Assume $K/F$ is a finite field extension. Then the following are equivalent:
- $|\operatorname{Gal}(K/F)| = [K:F]$.
- The fixed field of $\operatorname{Gal}(K/F)$ is $F$.
- $K$ is the splitting field of some $f(x) \in F[x]$.
- Every $f(x) \in F[x]$ has either all or none of its roots in $K$.
(Notation is fairly standard, I think: $\operatorname{Gal}(K/F)$ is the group of $K$-automorphisms fixing $F$; $[K: F]$ is the dimension of $K$ as a vector space over $F$.)
I can follow the "small picture" logical arguments for why they're equivalent, but I have very little intuitive sense for why they should be. These conditions all describe a very "nice"/"clean" extension, and I find myself like a linear algebra student who thinks all the equivalent conditions in the invertible matrix theorem are "hard to memorize" because he or she doesn't yet see the geometric picture of a linear transformation that makes everything "obvious".

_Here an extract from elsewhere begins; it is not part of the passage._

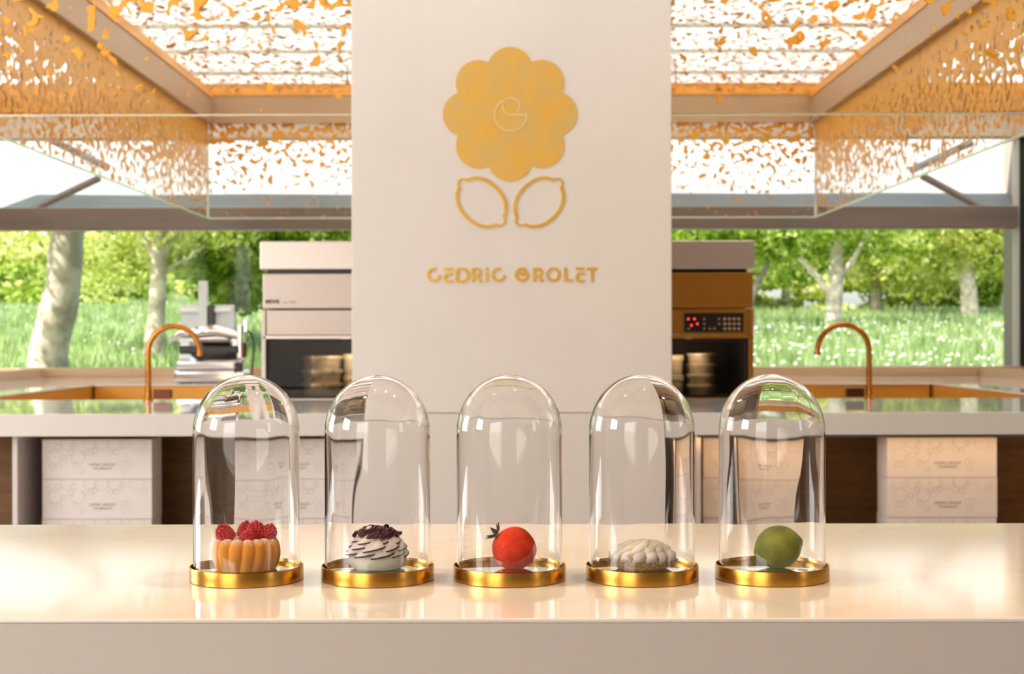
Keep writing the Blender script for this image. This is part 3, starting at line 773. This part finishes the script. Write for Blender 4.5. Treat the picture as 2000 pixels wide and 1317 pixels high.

Is there some grand unifying big picture that makes all these equivalent definitions fall out "for free"? (Obviously, obviousness is subjective, but if you have some mental picture of field extensions that makes this obvious to you, I'd like to know what that picture is.)
Not really, but there is a rephrasing from which the whole proof takes a few lines. Given $K/F$
Write it as a tower of simple extensions $E_0=F,E_m = K, E_j=E_{j-1}[x_j]/(f_j(x_j))$
From it construct all the $E_0$-algebra homomorphisms $\sigma:E_m\to \overline{E_m}$
(one root of $f_1$ determinates an homomorphism $E_1\to \overline{E_m}$, apply it to the coefficients of $f_2$, then repeat iteratively)
$E_m/E_0$ separable is the same as each $f_j$ separable which is the same as $\prod_j \deg_s(f_j)=|Hom_{E_0}(E_m,\overline{E_m})|=[E_m:E_0]=\prod_j \deg(f_j)$
The normal / splitting field condition is the same as $\sigma(E_m)\subset E_m$ ie. $\sigma(E_m)=E_m$ ie. $Hom_{E_0}(E_m,\overline{E_m})= Aut(E_m/E_0)$
The fixed field $E_0=E_m^{Aut(E_m/E_0)}$ condition is the same as every $a\in E_m,\not \in E_0$ has a distinct conjugate $b$, the isomorphism $\sigma:E_0(a)\to E_0(b)$ extends to some $\sigma\in Hom_{E_0}(E_m,\overline{E_m})=Aut(E_m/E_0)$, ie. $E_m/E_0$ is normal and separable.